With the exception of the provision set out in article 5a.5, the AA shares shall have the same rights and obligations as the existing A shares. If the authorization under article 5a.1 is utilized for several issues of shares, the A shareholders and the AA shareholders shall have joint pre-emption rights to the AA shares offered, and the pre-emption rights shall be exercised in proportion to each shareholder’s nominal holding of A shares and AA shares.
5a.3
The Board of Directors is authorized to amend the Articles of Association as a result of any capital increases made in pursuance of article 5a.1 above.
5a.4
For future capital increases which are not subject to the authorization given to the Board of Directors under article 5a.1, the share capital of the Company may be increased by offering A shares, AA shares and B shares at the ratio then existing between the three share classes. A shareholders shall have pre-emption rights to new A shares, AA shareholders shall have pre-emption rights to new AA shares, and B shareholders shall have pre-emption rights to new B shares. The pre-emption rights shall be exercised pro rata in proportion to the nominal shareholding of each shareholder.
5a.5
In the event that one or more AA shares are transferred by agreement to be held by individuals or legal entities other than the Lundbeck Foundation or companies which are group affiliated with the Lundbeck Foundation, cf. the definition of groups in section 2 of the Danish Public Companies Act, or in the event that a company which holds AA shares is no longer group affiliated with the Lundbeck Foundation, such AA shares shall be transferred to the B share capital in the same nominal amount as the AA shares until then. The Board of Directors shall convene an extraordinary general meeting as soon as possible after such a situation has arisen, at which the Board of Directors shall propose that the AA share capital be reduced by the AA shares transferred against an equivalent increase of the B share capital by new B shares. The capital reduction and capital increase shall be made at the same price per share. Notwithstanding articles 5.6 and 5a.4 above, the new B shares shall only be subscribed by the transferee of the AA shares transferred, or by the company which was previously group affiliated with the Lundbeck Foundation.
5b
Authorization to issue warrants and concurrently increase the share capital
5b.1
The Board of Directors is authorized to make one or more issues of warrants to executives and senior managers of the Company, and other companies which are either controlled by the Company or associated companies to subscribe up to DKK 2,800,000 nominal value of B share capital in the Company, equivalent to 280,000 B shares of DKK 10 nominal value each.

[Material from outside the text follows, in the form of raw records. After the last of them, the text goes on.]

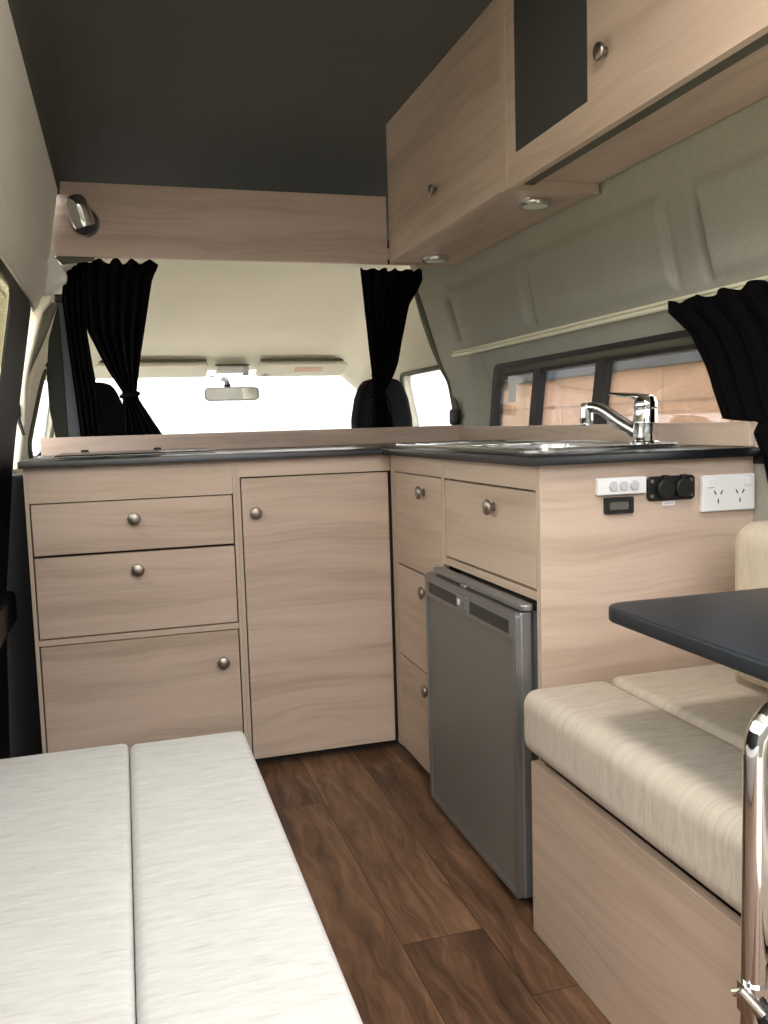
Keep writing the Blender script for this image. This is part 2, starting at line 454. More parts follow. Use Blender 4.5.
m = MB(); m.tube([(-.206, YR, 1.217), (-.206, 2.40, 1.221), (-.203, 2.46, 1.208)], .006, 8); m.tube([(-.216, YR, 1.196), (-.216, 2.26, 1.2)], .005, 8)
m.tube([(-.223, YR, 1.173), (-.223, 2.06, 1.175)], .0035, 8); struct(m.build('trim_1', 'alu', smooth=4))

# left B-pillar (cream), its dark gap and white sill
m = MB(); m.prism([(-.228, 1.26), (-.249, 1.164), (-.296, .92), (-.318, .784), (-.274, .784), (-.253, .906), (-.243, 1.015), (-.232, 1.065), (-.205, 1.155), (-.186, 1.215), (-.168, 1.238), (-.155, 1.262)], 2.60, 2.632, 'y', .010, 4)
m.prism([(-.37, .0), (-.37, .86), (-.26, 1.30), (-.19, 1.30), (-.23, 1.15), (-.30, .86), (-.32, 0)], 2.70, 2.97, 'y', .008, 2); struct(m.build('trim_2', 'cream', smooth=.6))
m = MB(); m.prism([(-.150, 1.245), (-.172, 1.244), (-.188, 1.229), (-.210, 1.168), (-.236, 1.08), (-.246, 1.036), (-.225, 1.08), (-.201, 1.127), (-.177, 1.182)], 2.645, 2.68, 'y', .003); struct(m.build('trim_3', 'olive', smooth=.6))
m = MB(); m.prism([(-.166, 1.42), (-.166, 1.408), (-.145, 1.364), (-.124, 1.331), (-.121, 1.316), (-.127, 1.304), (-.150, 1.288), (-.19, 1.225), (-.25, 1.225), (-.26, 1.339), (-.213, 1.45)], 2.655, 2.697, 'y', .010, 4); struct(m.build('trim_8', 'lining', smooth=.6))
m = MB(); m.box(-.345, -.2335, 2.47, 2.50, 0, .775, .006); struct(m.build('trim_7', 'rubber'))
# left cab door with its window
cabL = [(0, -.33), (.85, -.315), (1.28, -.205), (1.45, -.14)]
m = MB(); m.plate([(2.95, 0), (4.3, 0), (4.3, .95), (3.75, 1.34), (2.95, 1.42)], [rrect(3.17, 4.08, .80, 1.09, .08)], lambda u, v, d: (lerp(cabL, v)-.02+d, u, v), .03, True)
d2 = struct(m.build('door_2', 'cabdoor', origin=(-.3, 3.4, 0)))
m = MB()
rw = rrect(3.165, 4.085, .795, 1.095, .085)
m.tube([(lerp(cabL, z)+.014, y, z) for y, z in rw], .009, 8, closed=True); m.build('seal', 'olive', d2, smooth=4)
m = MB(); m.plate(rrect(3.165, 4.085, .795, 1.095, .08), [], lambda u, v, d: (lerp(cabL, v)-.008+d, u, v), .004, True); m.build('pane', 'glass', d2)

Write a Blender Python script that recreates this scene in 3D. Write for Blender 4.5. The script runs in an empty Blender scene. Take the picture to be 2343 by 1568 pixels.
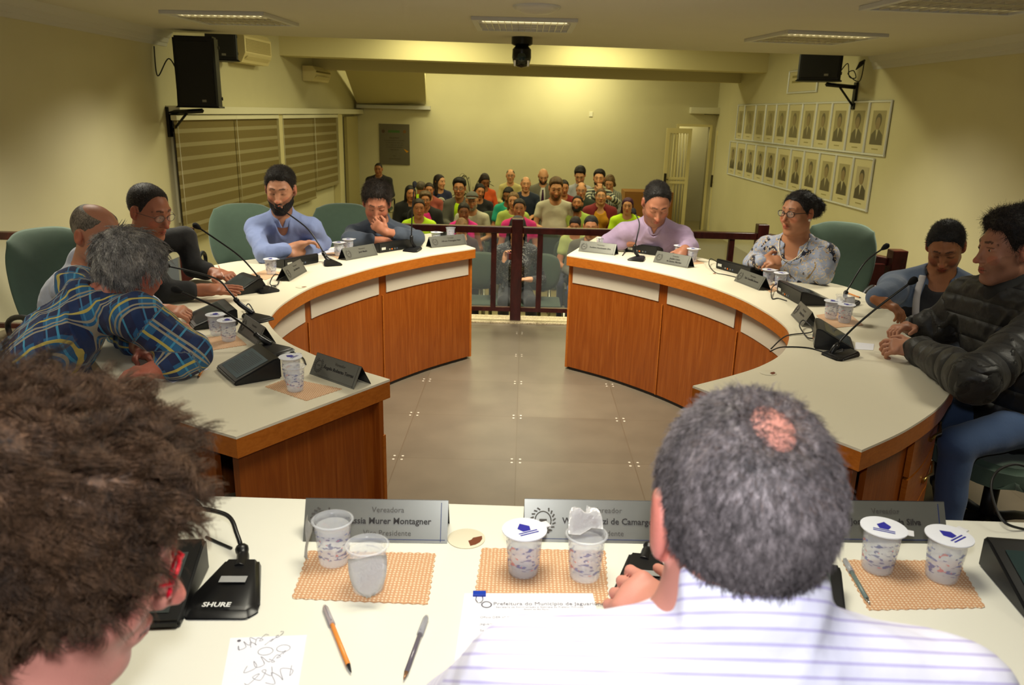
import bpy, bmesh, math, random
import numpy as np
from mathutils import Vector, Matrix
random.seed(7); rng = np.random.RandomState(11)
SC = bpy.context.scene
COL = SC.collection

# ------------------------------------------------------------------ camera
CAM_H = 1.70
F_PX = 1787.0
def _cam_matrix(pitch=16.43, roll=.025, yaw=.55):
    p, ya = math.radians(pitch), math.radians(yaw)
    f = np.array([0, math.cos(p), -math.sin(p)]); u = np.array([0, math.sin(p), math.cos(p)]); r = np.array([1., 0, 0])
    c, s = math.cos(roll), math.sin(roll)
    r2, u2 = c*r + s*u, -s*r + c*u
    cy, sy = math.cos(ya), math.sin(ya); Z = np.array([[cy, -sy, 0], [sy, cy, 0], [0, 0, 1]])
    return np.stack([Z@r2, Z@u2, -(Z@f)], 1)
CR = _cam_matrix()
cam_data = bpy.data.cameras.new('camera'); cam = bpy.data.objects.new('camera', cam_data); COL.objects.link(cam)
cam.matrix_world = Matrix([list(CR[0])+[0], list(CR[1])+[0], list(CR[2])+[CAM_H], [0, 0, 0, 1]])
cam_data.sensor_fit = 'HORIZONTAL'; cam_data.sensor_width = 23.6; cam_data.lens = F_PX*23.6/2343
cam_data.clip_start = .02; cam_data.clip_end = 60
cam_data.dof.use_dof = True; cam_data.dof.focus_distance = 2.6; cam_data.dof.aperture_fstop = 5.0
SC.camera = cam

# measured positions: a point of the photograph brought to a plane of the room
def _ray(x, y):
    return CR@np.array([(x-1171.5)/F_PX, -(y-784.)/F_PX, -1.])
def onz(x, y, z):
    d = _ray(x, y); t = (z-CAM_H)/d[2]; return Vector((t*d[0], t*d[1], z))
def ony(x, y, Y):
    d = _ray(x, y); t = Y/d[1]; return Vector((t*d[0], Y, CAM_H+t*d[2]))
def onx(x, y, X):
    d = _ray(x, y); t = X/d[0]; return Vector((X, t*d[1], CAM_H+t*d[2]))

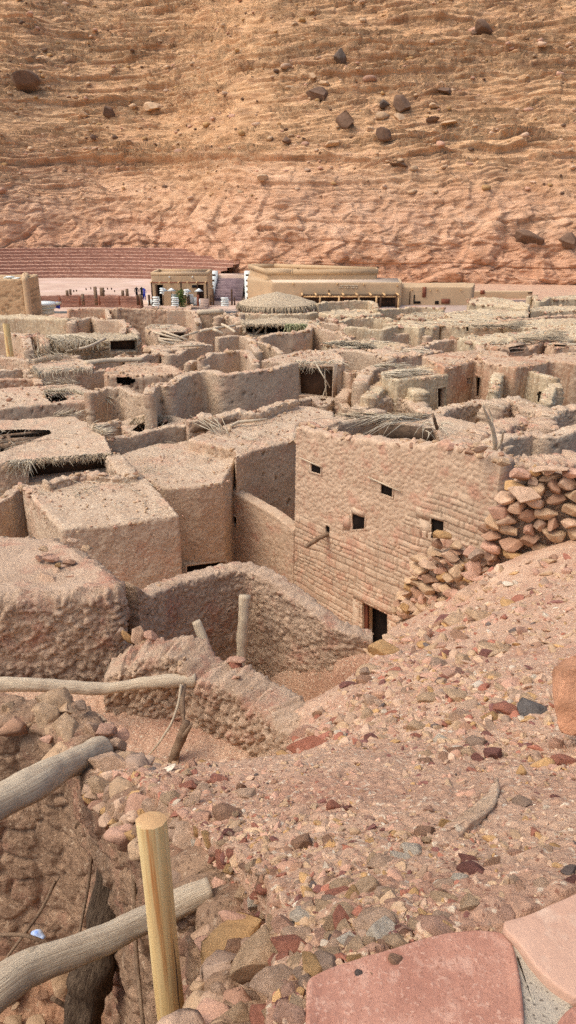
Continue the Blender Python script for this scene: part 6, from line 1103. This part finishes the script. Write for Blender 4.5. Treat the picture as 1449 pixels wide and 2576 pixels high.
# brick tower, tank, low theatre wall
bt = empty('brick_tower', tuple(A(20, 790, 76) * [1, 1, 0]), 'square mud brick tower with smooth rounded corners at the left edge', 'tower')
M['brickt'] = material('open_mud_brick', (206, 166, 124), (188, 148, 108), 1., 1., 3, bdist=.08, speck=((214, 178, 138), 6, (132, 96, 68)), stretch=(1, 1, 2.2), tint=True)
YT = 76.; ztt = zat(704, YT); ta = [xat(-60, 740, YT), xat(60, 740, YT)]
V, Q, tn = block_mesh([(ta[0], YT), (ta[1], YT), (ta[1], YT + 5), (ta[0], YT + 5)], ztt, 0, kind='mud', amp=.03, sp=.1, er=.08, rag=.03); b3 = np.floor(V[:, 2] / .22).astype(np.int64); b4 = np.floor(V[:, 0] / .42 + (b3 % 2) * .5).astype(np.int64); hh = _h(b3, b4, b3 * 0, 4); tn = tn * (1 - .28 * (hh > .72))[:, None]; V[:, 1] += (hh > .72) * .05; link('brick_wall', mesh('brick_wall', V, Q, None, 'brickt', True, tn), bt)
V, Q, tn = block_mesh([(xat(60, 740, YT), YT - .25), (xat(76, 740, YT), YT - .15), (xat(79, 730, YT + 5.4), YT + 5.4), (xat(60, 730, YT + 5.4), YT + 5.4)], zat(692, YT + 2), 0, kind='mud', amp=.02, sp=.12, er=.3, rag=.05); link('corner_pier', mesh('corner_pier', V, Q, None, 'adobe', True, tn), bt)
V, Q, tn = block_mesh([(ta[0], YT + 4.4), (ta[1], YT + 4.4), (ta[1], YT + 5.2), (ta[0], YT + 5.2)], zat(692, YT + 4.5), 0, kind='mud', amp=.03, sp=.12, er=.15, rag=.06); link('rear_parapet', mesh('rear_parapet', V, Q, None, 'adobe', True, tn), bt)
for q, lb in (((10, 698, 27, 706), 'white box on top of the brick tower'), ((31, 701, 43, 706), 'small white box right of the larger one on the brick tower')): e = empty('box', tuple(A(q[0], q[3], YT + 1.5)), lb, 'box'); fb(e, 'body', q, YT + 1.5, 1, 'cream'); fb(e, 'lid', (q[0] - .5, q[1] - 1, q[2] + .5, q[1] + .6), YT + 1.4, 1.2, 'white')
tk = empty('water_tank', tuple(A(108, 790, 84)), 'cream round tank stacked on slabs beside the brick tower', 'tank')
for k, (y0, y1, rr_, mt) in enumerate(((761, 766, 1.5, 'white'), (766, 773, 1.4, 'cream'), (773, 776, 1.5, 'cream'), (776, 790, 1.35, 'cream'))): mb = MB(); c_ = A(104, (y0 + y1) / 2, 84); h_ = (y1 - y0) * 84 / 1965; th = np.linspace(0, 6.283, 28, endpoint=False); mb.prism([(c_[0] + rr_ * math.cos(a), c_[1] + rr_ * math.sin(a)) for a in th], c_[2] - h_ / 2, c_[2] + h_ / 2); mb.build('tank_body' if k % 2 else 'rim', mt, tk, smooth=False)
tag(fb(None, 'cart', (116, 762, 146, 768), 86, 1.2, 'cream'), 'long cream chest beside the round tank', 'chest')
mb = MB(); c_ = A(144, 766, 87); mb.tube([c_ + [0, 0, -.4], c_ + [.1, 0, 0], c_ + [0, 0, .35]], [.25, .2, .05], 8, rough=.3); tag(mb.build('blue_bundle', 'blue'), 'bright blue cloth bundle beside the cream chest', 'bundle')
lw = wall('low_wall', 'low red stone wall round the front of the theatre plaza', 'wall', [A(90, 746, 96), A(150, 743, 96.5), A(230, 742, 97), A(300, 743, 96.5), A(356, 746, 95.5)], .6, 0, mat='tierface', sp=.2, kind='lumpbig', rag=.08)
for k, (x, y0, y1, w_) in enumerate([(95, 735, 750, 5), (168, 731, 745, 4), (176, 728, 742, 3), (240, 722, 768, 3), (256, 724, 745, 8), (308, 731, 745, 5), (319, 727, 745, 5), (208, 740, 768, 3), (352, 740, 768, 4)]): tag(fb(None, 'timber_post', (x - w_ / 2, y0, x + w_ / 2, y1), 95.2, .35, 'palmwood'), 'rough brown timber post along the low theatre wall', 'post', 'timber posts along the low theatre wall')
for k, (x, y) in enumerate([(185, 733), (192, 732), (216, 728), (228, 726), (270, 727), (280, 727), (288, 733), (262, 733)]): tag(fb(None, 'bollard', (x - .8, y - 3, x + .8, y + 2), 110, .2, 'woodd'), 'tiny dark bollard on the theatre plaza', 'bollard', 'bollards on the theatre plaza')
rl = empty('rail_fence', tuple(A(250, 768, 94.5)), 'thin wooden rail fence before the low theatre wall', 'fence')
for y in (752, 759): fb(rl, 'rail', (150, y, 352, y + 1.2), 94.6, .1, 'woodr')
for x in (150, 200, 250, 300, 350): fb(rl, 'post', (x - 1, 746, x + 1, 768), 94.5, .12, 'woodr')
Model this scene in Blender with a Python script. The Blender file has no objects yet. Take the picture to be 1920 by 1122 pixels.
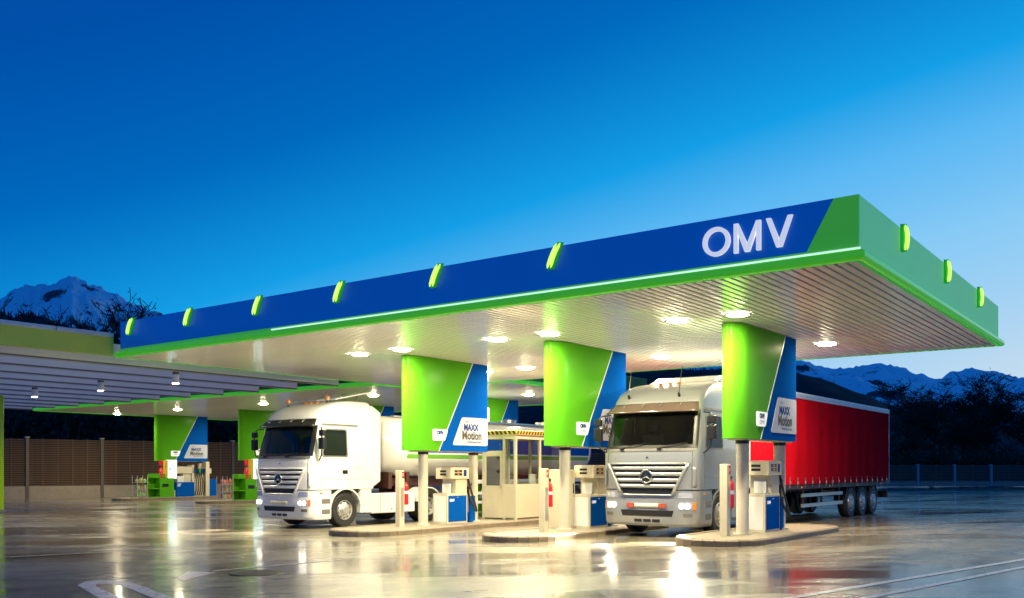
import bpy, bmesh, math, random
from mathutils import Vector, Matrix, noise
random.seed(7)
R = math.radians
scene = bpy.context.scene

# ------------------------------------------------------------------ camera
EYE = 1.45
cam_d = bpy.data.cameras.new('camera'); cam = bpy.data.objects.new('camera', cam_d)
scene.collection.objects.link(cam)
cam.location = (0, 0, EYE); cam.rotation_euler = (R(90), 0, 0)
cam_d.sensor_width = 36.0; cam_d.lens = 36.0 * 1725 / 1920
cam_d.shift_y = (878 - 561) / 1920
cam_d.clip_start = 0.1; cam_d.clip_end = 20000
scene.camera = cam

# ------------------------------------------------------------------ world, sun, exposure
SUN_ELEV, SUN_AZ = 0.0, 40.0        # dusk glow low on the right; azimuth clockwise from the view direction
world = bpy.data.worlds.new('World'); scene.world = world; world.use_nodes = True
wn = world.node_tree.nodes; wl = world.node_tree.links
for n in list(wn): wn.remove(n)
w_out = wn.new('ShaderNodeOutputWorld'); w_bg = wn.new('ShaderNodeBackground')
sky = wn.new('ShaderNodeTexSky'); sky.sky_type = 'NISHITA'; sky.sun_disc = False
sky.sun_elevation = R(SUN_ELEV); sky.sun_rotation = R(SUN_AZ)
sky.altitude = 600; sky.air_density = 1.0; sky.dust_density = 1.0; sky.ozone_density = 6.0
# the photograph's deep blue hour grade: sky radiance -> azure ramp, the same rule over the whole dome
w_sep = wn.new('ShaderNodeSeparateColor'); w_mr = wn.new('ShaderNodeMapRange'); w_rp = wn.new('ShaderNodeValToRGB')
w_mr.inputs[2].default_value = .60
SKY_STOPS = [(.04, .010, .083, .395), (.0124, 0, .078, .39), (.0172, .0, .145, .52), (.024, .007, .345, .80), (.0288, .10, .475, .90), (.0382, .24, .59, .92), (.0662, .51, .70, .87), (.088, .66, .74, .82)]
cr = w_rp.color_ramp; cr.interpolation = 'B_SPLINE' if False else 'LINEAR'
for i, (g_, r_, gg, b_) in enumerate(SKY_STOPS):
    pos = .02 if i == 0 else g_ / .15 / .60
    e = cr.elements[i] if i < 2 else cr.elements.new(pos)
    e.position = min(1, pos); e.color = (r_, gg, b_, 1)
w_bg.inputs['Strength'].default_value = 0.15
wl.new(sky.outputs[0], w_sep.inputs[0]); wl.new(w_sep.outputs[1], w_mr.inputs[0]); wl.new(w_mr.outputs[0], w_rp.inputs[0])
wl.new(w_rp.outputs[0], w_bg.inputs['Color']); wl.new(w_bg.outputs[0], w_out.inputs[0])
sun_d = bpy.data.lights.new('sun', 'SUN'); sun_d.energy = 0.01; sun_d.angle = R(8); sun_d.color = (1, .82, .66)
sun = bpy.data.objects.new('sun', sun_d); scene.collection.objects.link(sun)
sdir = Vector((math.sin(R(SUN_AZ)) * math.cos(R(SUN_ELEV)), math.cos(R(SUN_AZ)) * math.cos(R(SUN_ELEV)), math.sin(R(SUN_ELEV))))
sun.rotation_euler = sdir.to_track_quat('Z', 'Y').to_euler()
vs = scene.view_settings
vs.view_transform = 'Standard'; vs.look = 'None'; vs.gamma = 1.0; vs.exposure = 2.737   # long dusk exposure
K = 0.15               # lamp brightness on the same scale as the sky
try: vs.use_curve_mapping = False
except Exception: pass
scene.cycles.use_denoising = True
scene.cycles.max_bounces = 8; scene.cycles.diffuse_bounces = 4; scene.cycles.glossy_bounces = 4
scene.cycles.sample_clamp_indirect = 3.0

# ------------------------------------------------------------------ station frame: u runs along the lanes, v along the long fascia
CX, CY = 5.11, 13.56
TH = math.atan2(.8015, .598)
cU, sU = math.cos(TH), math.sin(TH)
def S(u, v, z=0.0): return Vector((CX + u * cU - v * sU, CY + u * sU + v * cU, z))
def UV(x, y): x -= CX; y -= CY; return (x * cU + y * sU, -x * sU + y * cU)
def gz(v): return -0.35 * (1 - math.exp(-v / 9.0)) if v > 0 else 0.0   # the forecourt falls away to the left
def G(px, py):
    """ground point under a point of the survey photo"""
    z = 0.0
    for _ in range(12):
        D = (EYE - z) * 1725 / (py - 878); x, y = (px - 960) / 1725 * D, D
        z = gz(UV(x, y)[1])
    return Vector((x, y, z))

# ------------------------------------------------------------------ materials
MATS = {}
def mat(name, col, rough=.5, metal=0.0, var=.08, vscale=3.0, bump=0.0, bscale=40.0, coat=0.0, emit=None, estr=0.0, rvar=.0, spec=.5, alpha_trans=0.0, dirt=0.0):
    if name in MATS: return MATS[name]
    m = bpy.data.materials.new(name); m.use_nodes = True; nt = m.node_tree; b = nt.nodes['Principled BSDF']
    b.inputs['Roughness'].default_value = rough; b.inputs['Metallic'].default_value = metal
    b.inputs['Specular IOR Level'].default_value = spec
    b.inputs['Coat Weight'].default_value = coat; b.inputs['Coat Roughness'].default_value = .05
    b.inputs['Transmission Weight'].default_value = alpha_trans
    tc = nt.nodes.new('ShaderNodeTexCoord')
    nz = nt.nodes.new('ShaderNodeTexNoise'); nz.inputs['Scale'].default_value = vscale; nz.inputs['Detail'].default_value = 5
    nt.links.new(tc.outputs['Object'], nz.inputs['Vector'])
    mx = nt.nodes.new('ShaderNodeMix'); mx.data_type = 'RGBA'
    lo = [max(0, c * (1 - var)) for c in col]; hi = [min(1, c * (1 + var)) for c in col]
    mx.inputs[6].default_value = (*lo, 1); mx.inputs[7].default_value = (*hi, 1)
    nt.links.new(nz.outputs[0], mx.inputs[0]); last = mx.outputs[2]
    if dirt > 0:
        n2 = nt.nodes.new('ShaderNodeTexNoise'); n2.inputs['Scale'].default_value = 7; n2.inputs['Detail'].default_value = 8; n2.inputs['Roughness'].default_value = .7
        nt.links.new(tc.outputs['Object'], n2.inputs['Vector'])
        rp = nt.nodes.new('ShaderNodeMapRange'); rp.inputs[1].default_value = .5; rp.inputs[2].default_value = .75; rp.inputs[3].default_value = 0; rp.inputs[4].default_value = dirt
        nt.links.new(n2.outputs[0], rp.inputs[0])
        m2 = nt.nodes.new('ShaderNodeMix'); m2.data_type = 'RGBA'; m2.inputs[7].default_value = (.10, .085, .06, 1)
        nt.links.new(rp.outputs[0], m2.inputs[0]); nt.links.new(last, m2.inputs[6]); last = m2.outputs[2]
    nt.links.new(last, b.inputs['Base Color'])
    if rvar > 0:
        mr = nt.nodes.new('ShaderNodeMapRange'); mr.inputs[3].default_value = max(.02, rough - rvar); mr.inputs[4].default_value = min(1, rough + rvar)
        nt.links.new(nz.outputs[0], mr.inputs[0]); nt.links.new(mr.outputs[0], b.inputs['Roughness'])
    if bump > 0:
        nb = nt.nodes.new('ShaderNodeTexNoise'); nb.inputs['Scale'].default_value = bscale; nb.inputs['Detail'].default_value = 4
        nt.links.new(tc.outputs['Object'], nb.inputs['Vector'])
        bp = nt.nodes.new('ShaderNodeBump'); bp.inputs['Strength'].default_value = bump; bp.inputs['Distance'].default_value = .02
        nt.links.new(nb.outputs[0], bp.inputs['Height']); nt.links.new(bp.outputs[0], b.inputs['Normal'])
    if emit:
        b.inputs['Emission Color'].default_value = (*emit, 1); b.inputs['Emission Strength'].default_value = estr * K
    MATS[name] = m; return m

M_GREEN = mat('green_panel', (.075, .40, .02), .22, var=.05, coat=.3)
M_LIME = mat('lime_panel', (.30, .55, .01), .22, var=.05, coat=.3)
M_BLUE = mat('blue_panel', (.003, .085, .42), .30, var=.05, spec=0.0)
M_FBLUE = mat('fascia_blue_added_glow', (.004, .085, .42), .45, var=.06, vscale=.6, emit=(.0, .045, .24), estr=.85)  # even glow added so the front fascia shows brighter than the sky lights it
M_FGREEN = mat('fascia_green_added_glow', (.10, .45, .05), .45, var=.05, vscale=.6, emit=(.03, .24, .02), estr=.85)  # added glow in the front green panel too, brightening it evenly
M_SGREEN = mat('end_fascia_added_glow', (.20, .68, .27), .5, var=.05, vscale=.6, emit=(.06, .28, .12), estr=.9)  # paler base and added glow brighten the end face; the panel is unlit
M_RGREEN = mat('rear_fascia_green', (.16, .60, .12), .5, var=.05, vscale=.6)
M_TRIM = mat('trim_green', (.08, .62, .02), .25, var=.06, coat=.15, emit=(.06, .45, .02), estr=.55)
M_WLINE = mat('lit_white_strip', (.8, .85, .8), .3, emit=(.75, 1, .85), estr=.8)
M_SOFFIT = mat('soffit_lacquer', (.84, .83, .80), .24, var=.05, vscale=.8, coat=.3, rvar=.06)
M_VOID = mat('dark_void', (.02, .02, .02), .8)
M_WHITE = mat('white_paint', (.78, .78, .76), .35, var=.04)
M_SIGNW = mat('sign_white', (.50, .54, .66), .35, var=.02, spec=.25)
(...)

The authorization shall be in force until December 12, 2010 and may be extended for one or more periods of one to five years at a time. The shareholders of the Company shall have no pre-emption rights to any warrants so issued. The specific terms and conditions for the grant of warrants shall be laid down by the Board of Directors.
5b.2
The Board of Directors shall be authorized to increase the B share capital by one or more issues of shares up to DKK 2,800,000 nominal value or 280,000 B shares of DKK 10 nominal value each for cash payment in connection with the exercise of warrants issued under article 5b.1 above.
The authorization shall be in force until December 12, 2010 and may be extended for one or more periods of one to five years at a time. The shareholders of the Company shall have no pre-emption rights to the B shares issued under this provision. The Board of Directors shall lay down the specific terms and conditions governing the capital increase.
On each capital increase under this authorization, the ratio between A shares and AA shares, on the one hand, and B shares, on the other hand, shall be retained. The Board of Directors is therefore authorized to pass resolutions to increase the share capital by one or more issues of new shares up to DKK 280,000 nominal value of AA share capital, equivalent to 28,000 AA shares of DKK 10 each for cash payment in connection with the Board of Directors’ resolution to issue new B shares under this provision. The price of the new AA shares shall be the market price of the B shares on the date of subscription. The existing A shareholders and AA shareholders shall have joint rights of pre-emption to the new AA shares that are issued, exercisable pro rata in proportion to each shareholder’s nominal holding of A shares or AA shares.
5b.3
The new B shares subscribed by holders of warrants under article 5b.2 shall be negotiable instruments and shall be issued to bearer but may be registered in the name of the holder, cf. article 5.3 above. The new AA shares to be issued to existing A shareholders and AA shareholders under article 5b.2 shall be non-negotiable instruments and shall be issued to named holders and be registered in the register of shareholders of the Company. Reference is made to articles 5a.2, 5a.4 and 5a.5 above with regard to the rights and obligations applicable to the new AA shares.
5b.4
The Board of Directors is authorized to amend the Articles of Association as a result of the issue of warrants under article 5b.1 and capital increases under article 5b.2, above.
5c
Authorization to distribute extraordinary dividends
5c.1
The Board of Directors is authorized to resolve to distribute extraordinary dividends if the Company’s financial situation warrants such distribution.
Authority to the Board of Directors to buy treasury shares granted by the AGM held on March 27, 2009
The Board of Directors was authorized for the period until the next annual general meeting to let the company acquire own B shares with a nominal value of up to 10% of the B share capital at the market price on the date of acquisition, subject to a deviation of up to 10%.